Pensemos también en otro acierto notable: el trato del presidente con el Congreso. Desde los primeros acercamientos con la Legislatura fue claro que el nuevo Ejecutivo entendía el funcionamiento de las asambleas, los rituales del trabajo legislativo y las sensibilidades de los partidos. En su caso, el conocimiento es parte de su experiencia política central. En efecto, Calderón dio sus primeros pasos en la pista partidista y conoce, desde dentro, el funcionamiento de un Parlamento.

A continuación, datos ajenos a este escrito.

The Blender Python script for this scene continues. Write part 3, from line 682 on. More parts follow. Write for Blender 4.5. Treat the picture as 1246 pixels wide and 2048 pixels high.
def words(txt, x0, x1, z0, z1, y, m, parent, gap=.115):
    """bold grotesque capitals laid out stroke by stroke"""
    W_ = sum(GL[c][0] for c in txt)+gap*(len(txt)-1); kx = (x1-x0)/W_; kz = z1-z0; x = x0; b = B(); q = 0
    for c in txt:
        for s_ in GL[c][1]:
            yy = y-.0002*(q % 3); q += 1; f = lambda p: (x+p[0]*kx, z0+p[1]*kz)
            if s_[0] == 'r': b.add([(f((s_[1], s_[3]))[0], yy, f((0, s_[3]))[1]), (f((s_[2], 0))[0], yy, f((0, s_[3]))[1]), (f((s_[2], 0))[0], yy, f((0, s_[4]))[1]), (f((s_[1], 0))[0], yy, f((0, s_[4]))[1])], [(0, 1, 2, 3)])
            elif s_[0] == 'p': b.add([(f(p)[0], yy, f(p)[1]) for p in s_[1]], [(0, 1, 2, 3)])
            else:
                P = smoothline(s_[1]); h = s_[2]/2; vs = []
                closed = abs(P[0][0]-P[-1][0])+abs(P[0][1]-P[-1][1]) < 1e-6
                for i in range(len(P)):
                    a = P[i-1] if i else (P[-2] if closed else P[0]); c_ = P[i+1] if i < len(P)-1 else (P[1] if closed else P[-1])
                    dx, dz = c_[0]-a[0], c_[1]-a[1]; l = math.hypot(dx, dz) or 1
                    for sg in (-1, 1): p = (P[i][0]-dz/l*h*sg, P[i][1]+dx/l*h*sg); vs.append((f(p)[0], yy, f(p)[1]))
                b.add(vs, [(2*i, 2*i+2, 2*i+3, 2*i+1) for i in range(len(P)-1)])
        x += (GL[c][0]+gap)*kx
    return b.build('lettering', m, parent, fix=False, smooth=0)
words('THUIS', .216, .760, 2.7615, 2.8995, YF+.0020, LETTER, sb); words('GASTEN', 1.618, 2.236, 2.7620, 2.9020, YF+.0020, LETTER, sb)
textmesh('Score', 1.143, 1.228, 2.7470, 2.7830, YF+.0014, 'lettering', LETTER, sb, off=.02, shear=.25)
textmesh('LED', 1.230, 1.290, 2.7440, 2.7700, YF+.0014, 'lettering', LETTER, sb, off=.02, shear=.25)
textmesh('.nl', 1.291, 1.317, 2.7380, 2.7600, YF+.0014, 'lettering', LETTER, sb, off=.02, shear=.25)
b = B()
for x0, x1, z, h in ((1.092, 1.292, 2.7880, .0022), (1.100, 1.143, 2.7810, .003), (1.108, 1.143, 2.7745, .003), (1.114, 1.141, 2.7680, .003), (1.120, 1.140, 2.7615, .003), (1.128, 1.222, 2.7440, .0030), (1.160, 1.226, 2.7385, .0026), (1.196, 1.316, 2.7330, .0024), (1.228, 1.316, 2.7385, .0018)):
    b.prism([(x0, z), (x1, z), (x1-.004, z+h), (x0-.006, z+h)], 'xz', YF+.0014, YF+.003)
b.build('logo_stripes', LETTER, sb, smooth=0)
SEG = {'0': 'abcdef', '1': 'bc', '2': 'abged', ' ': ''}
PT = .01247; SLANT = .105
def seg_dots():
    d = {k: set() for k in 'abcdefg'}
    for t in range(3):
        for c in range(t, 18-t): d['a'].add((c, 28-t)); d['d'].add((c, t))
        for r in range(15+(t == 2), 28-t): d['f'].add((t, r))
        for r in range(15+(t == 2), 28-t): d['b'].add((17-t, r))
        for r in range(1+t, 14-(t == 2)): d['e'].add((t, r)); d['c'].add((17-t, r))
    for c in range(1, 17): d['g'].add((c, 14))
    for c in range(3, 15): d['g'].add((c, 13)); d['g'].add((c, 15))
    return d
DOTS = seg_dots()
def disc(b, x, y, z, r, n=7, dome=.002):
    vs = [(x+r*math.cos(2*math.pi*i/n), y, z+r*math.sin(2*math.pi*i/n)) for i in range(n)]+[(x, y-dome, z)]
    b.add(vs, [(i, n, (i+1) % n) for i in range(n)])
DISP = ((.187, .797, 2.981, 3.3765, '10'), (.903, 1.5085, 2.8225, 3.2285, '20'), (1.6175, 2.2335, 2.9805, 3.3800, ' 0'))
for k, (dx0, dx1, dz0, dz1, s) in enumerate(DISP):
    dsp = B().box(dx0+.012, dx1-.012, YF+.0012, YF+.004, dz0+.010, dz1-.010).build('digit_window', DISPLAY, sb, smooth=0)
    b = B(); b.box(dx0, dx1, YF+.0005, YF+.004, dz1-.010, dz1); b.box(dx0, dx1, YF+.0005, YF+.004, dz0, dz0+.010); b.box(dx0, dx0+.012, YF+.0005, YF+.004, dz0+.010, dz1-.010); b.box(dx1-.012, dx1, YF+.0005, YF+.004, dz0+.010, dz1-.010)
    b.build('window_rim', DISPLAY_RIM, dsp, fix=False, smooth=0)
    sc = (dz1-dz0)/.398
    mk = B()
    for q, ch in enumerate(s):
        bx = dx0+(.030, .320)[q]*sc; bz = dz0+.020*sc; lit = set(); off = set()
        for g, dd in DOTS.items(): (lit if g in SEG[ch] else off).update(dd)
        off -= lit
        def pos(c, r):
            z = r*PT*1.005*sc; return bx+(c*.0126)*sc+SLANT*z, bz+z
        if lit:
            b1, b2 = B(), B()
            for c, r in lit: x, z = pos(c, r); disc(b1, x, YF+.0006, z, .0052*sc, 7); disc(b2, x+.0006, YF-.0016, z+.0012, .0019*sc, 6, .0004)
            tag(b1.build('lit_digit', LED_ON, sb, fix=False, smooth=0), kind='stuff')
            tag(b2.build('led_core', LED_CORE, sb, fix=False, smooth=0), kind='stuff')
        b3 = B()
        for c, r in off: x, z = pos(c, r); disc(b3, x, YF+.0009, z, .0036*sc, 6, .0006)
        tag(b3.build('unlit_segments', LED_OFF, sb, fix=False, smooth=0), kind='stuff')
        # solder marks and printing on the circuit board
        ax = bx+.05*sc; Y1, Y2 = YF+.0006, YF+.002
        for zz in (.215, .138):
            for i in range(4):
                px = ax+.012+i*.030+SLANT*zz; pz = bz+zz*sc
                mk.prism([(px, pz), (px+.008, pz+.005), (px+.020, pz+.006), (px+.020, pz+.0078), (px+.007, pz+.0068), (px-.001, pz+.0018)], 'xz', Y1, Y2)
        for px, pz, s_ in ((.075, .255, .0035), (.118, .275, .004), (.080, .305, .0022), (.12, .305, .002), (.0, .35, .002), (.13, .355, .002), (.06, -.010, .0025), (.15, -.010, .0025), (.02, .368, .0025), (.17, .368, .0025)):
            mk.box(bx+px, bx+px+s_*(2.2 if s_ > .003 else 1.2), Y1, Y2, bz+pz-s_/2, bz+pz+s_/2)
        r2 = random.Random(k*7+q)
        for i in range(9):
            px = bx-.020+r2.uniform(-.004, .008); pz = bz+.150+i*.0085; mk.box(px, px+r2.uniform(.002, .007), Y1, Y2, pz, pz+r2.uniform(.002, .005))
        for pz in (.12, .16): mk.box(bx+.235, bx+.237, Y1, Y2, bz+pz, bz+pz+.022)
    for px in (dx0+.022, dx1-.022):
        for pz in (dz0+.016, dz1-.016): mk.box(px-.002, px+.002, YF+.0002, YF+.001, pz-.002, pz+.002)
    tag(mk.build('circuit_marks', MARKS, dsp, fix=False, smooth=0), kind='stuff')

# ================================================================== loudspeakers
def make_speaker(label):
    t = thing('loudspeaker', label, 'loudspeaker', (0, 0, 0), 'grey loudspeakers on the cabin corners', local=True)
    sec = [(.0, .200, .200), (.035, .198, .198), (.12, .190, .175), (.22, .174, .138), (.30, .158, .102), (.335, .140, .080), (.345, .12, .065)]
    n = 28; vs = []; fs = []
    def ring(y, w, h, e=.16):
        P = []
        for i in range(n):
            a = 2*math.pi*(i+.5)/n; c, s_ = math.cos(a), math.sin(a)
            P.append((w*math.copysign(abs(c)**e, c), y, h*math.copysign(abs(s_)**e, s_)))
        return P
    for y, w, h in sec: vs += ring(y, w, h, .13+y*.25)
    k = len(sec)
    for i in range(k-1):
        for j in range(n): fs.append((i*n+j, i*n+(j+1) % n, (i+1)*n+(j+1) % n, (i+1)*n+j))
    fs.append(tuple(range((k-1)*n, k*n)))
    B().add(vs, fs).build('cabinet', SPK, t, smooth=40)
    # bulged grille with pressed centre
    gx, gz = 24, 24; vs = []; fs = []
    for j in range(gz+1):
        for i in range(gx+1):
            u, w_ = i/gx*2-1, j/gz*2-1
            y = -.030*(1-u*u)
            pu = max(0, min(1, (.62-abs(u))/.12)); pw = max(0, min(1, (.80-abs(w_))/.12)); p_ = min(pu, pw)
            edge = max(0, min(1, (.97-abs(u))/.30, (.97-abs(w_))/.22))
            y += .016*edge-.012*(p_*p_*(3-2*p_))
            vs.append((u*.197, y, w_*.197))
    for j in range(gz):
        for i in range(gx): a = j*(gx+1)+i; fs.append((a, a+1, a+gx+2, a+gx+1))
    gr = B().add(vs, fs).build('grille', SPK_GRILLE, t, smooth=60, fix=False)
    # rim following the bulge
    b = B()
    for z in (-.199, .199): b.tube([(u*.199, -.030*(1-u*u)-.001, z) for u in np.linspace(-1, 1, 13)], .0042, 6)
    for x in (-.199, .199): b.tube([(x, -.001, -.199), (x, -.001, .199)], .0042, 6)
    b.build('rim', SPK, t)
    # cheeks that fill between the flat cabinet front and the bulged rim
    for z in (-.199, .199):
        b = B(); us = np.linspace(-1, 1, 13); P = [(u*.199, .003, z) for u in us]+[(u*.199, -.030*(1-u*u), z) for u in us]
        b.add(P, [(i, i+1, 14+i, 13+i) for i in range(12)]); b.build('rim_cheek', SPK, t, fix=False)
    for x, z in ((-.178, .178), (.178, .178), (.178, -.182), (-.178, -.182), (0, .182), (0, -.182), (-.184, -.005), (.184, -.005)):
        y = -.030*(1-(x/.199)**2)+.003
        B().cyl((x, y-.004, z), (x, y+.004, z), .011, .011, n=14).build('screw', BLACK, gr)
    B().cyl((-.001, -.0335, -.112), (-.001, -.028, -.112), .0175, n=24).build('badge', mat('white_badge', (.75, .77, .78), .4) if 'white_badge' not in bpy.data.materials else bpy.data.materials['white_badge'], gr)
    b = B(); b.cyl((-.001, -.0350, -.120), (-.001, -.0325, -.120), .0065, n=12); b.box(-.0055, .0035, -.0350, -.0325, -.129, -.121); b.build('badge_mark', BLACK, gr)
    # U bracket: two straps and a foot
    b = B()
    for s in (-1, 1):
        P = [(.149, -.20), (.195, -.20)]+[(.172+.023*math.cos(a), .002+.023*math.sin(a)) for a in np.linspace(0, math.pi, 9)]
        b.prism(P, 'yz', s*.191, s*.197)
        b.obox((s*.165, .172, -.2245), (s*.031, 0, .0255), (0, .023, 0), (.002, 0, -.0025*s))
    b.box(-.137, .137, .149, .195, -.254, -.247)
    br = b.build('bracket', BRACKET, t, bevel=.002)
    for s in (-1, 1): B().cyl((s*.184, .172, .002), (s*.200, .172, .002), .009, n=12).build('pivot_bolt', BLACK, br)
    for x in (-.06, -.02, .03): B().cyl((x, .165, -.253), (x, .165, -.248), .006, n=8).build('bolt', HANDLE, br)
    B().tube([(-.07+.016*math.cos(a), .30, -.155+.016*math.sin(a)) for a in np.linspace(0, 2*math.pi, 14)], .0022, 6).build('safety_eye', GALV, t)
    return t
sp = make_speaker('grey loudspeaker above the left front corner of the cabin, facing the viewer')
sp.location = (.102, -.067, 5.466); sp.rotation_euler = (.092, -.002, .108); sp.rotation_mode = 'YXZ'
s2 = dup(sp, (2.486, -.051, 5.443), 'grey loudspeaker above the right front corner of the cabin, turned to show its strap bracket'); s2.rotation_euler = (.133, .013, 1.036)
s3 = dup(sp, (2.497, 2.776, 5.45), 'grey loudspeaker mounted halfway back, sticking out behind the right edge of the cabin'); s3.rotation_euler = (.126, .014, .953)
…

Gracias a ese entrenamiento, el Gobierno ha podido trabajar con el Congreso. Se ha negociado mucho, se ha cuidado el lenguaje, se ha mostrado apertura para encauzar las exigencias de otros. De este complejo diálogo entre poderes ya han salido frutos. Tras una larga parálisis, el vehículo de la política ha empezado a moverse de nuevo. Estos éxitos se explican, en buena medida, por la experiencia legislativa de quien hoy ocupa la casa presidencial. El presidente Calderón ha recibido la asesoría del diputado Calderón. En el núcleo de este acierto se anuncia también el origen de un problema: ¿gobierna Calderón como diputado o como presidente? En este primer ciclo de su Gobierno, parece prevalecer una lógica legislativa que privilegia el acuerdo en sí mismo, por encima de la sustancia y el efecto del acuerdo alcanzado. El diputado busca el acuerdo y trabaja pacientemente por conseguir una mayoría que tenga como resultado la aprobación de una Ley. Para el legislador, en efecto, lograr la aprobación de una nueva Ley es la corona del éxito. Por el sitio que ocupa en el proceso político, suele desentenderse de las consecuencias de esa regla, cuya gestión corresponde precisamente al Ejecutivo. Una reforma fiscal extremadamente limitada y una reforma electoral con elementos positivos y rasgos muy preocupantes apunta esa tendencia de celebrar el acuerdo olvidando las consecuencias.

Entre el acierto y el error no está el abismo, sino la prudencia.